グランアレグリアは前日の雨で馬場悪化だけが頼り。良馬場では時計勝負も上がり勝負も太刀打ちできないことが数字にもはっきり示されている。持ち時計はNo8、単純な上がり時計比較はNo6、千六限定の上がり時計でNo8でまさに"標準"、"普通"。レースレコードの桜花賞さえ、少し行きたがり、続くNHKマイルCは完全に引っ掛かって自滅する始末。前2走からも千四以下ベターなスプリンターよりのスピード型として成熟し始めている。外枠を引いて知恵と工夫が必要な条件だが、4角ブン回しが専売特許の鞍上配置はどう捌くか。重に近い稍重まで回復した馬場のみの狙い。

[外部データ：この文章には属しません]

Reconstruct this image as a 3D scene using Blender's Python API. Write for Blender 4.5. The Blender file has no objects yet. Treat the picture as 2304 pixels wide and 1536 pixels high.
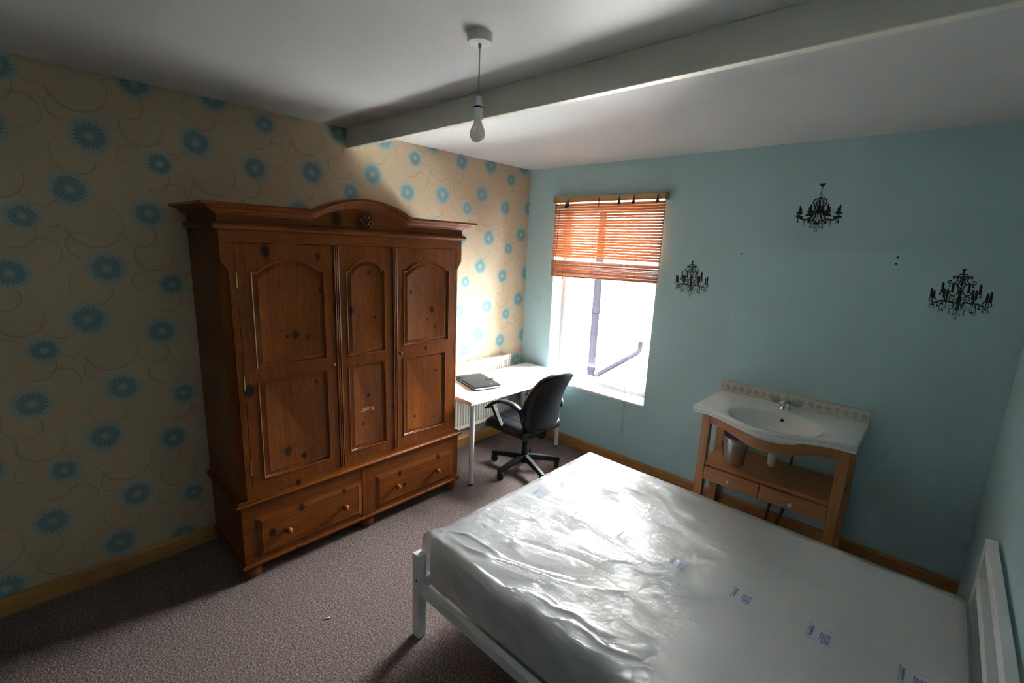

ダノンスマッシュは良~稍重が限界という非力なイメージを前走で確立してしまった。さらに千六にはまったく良績のないスプリンターが不運な大外枠で完全なるギブアップ状態。GⅠ未勝利、GⅡは9年間未勝利の鞍上にマジックを望むのもできないだろう。前走で自身の上がり時計ベストを更新から、もう1度ハナを切るしかない。とにかく控えた時点で上位はあきらめ。
時計を求められても瞬発力を求められても数字的な裏付けのないアドマイヤマーズには八方ふさがり。プレミアムもスマッシュも降ろされた鞍上の奮起に期待したいが、GⅠでの凡戦連発はもう矯正不可能なほど深刻になっている。気楽に乗れる立場の馬でも保守的な乗り方が鞍上の特徴。このコンビで意外性は期待できないか。千六(600001)ほど怖さはない。
ノームコアは前走でアーモンドに逆転不可能なほどの完敗。道中はマンマークで1馬身差後ろからだったが、4角で一瞬にして2馬身差に開いて追い比べ。4角の手応えはひと息だったとしても、さらに置かれた反応の差は同じ条件で変わりようがないだろう。レコード勝ちとなった昨年のヴィクトリアMだが、同日の古馬2勝クラスで1分32秒6の超高速馬場。昨年の安田記念はもちろん、今年のヴィクトリアMよりも価値は低い。渋り気味程度の馬場悪化のままを願う。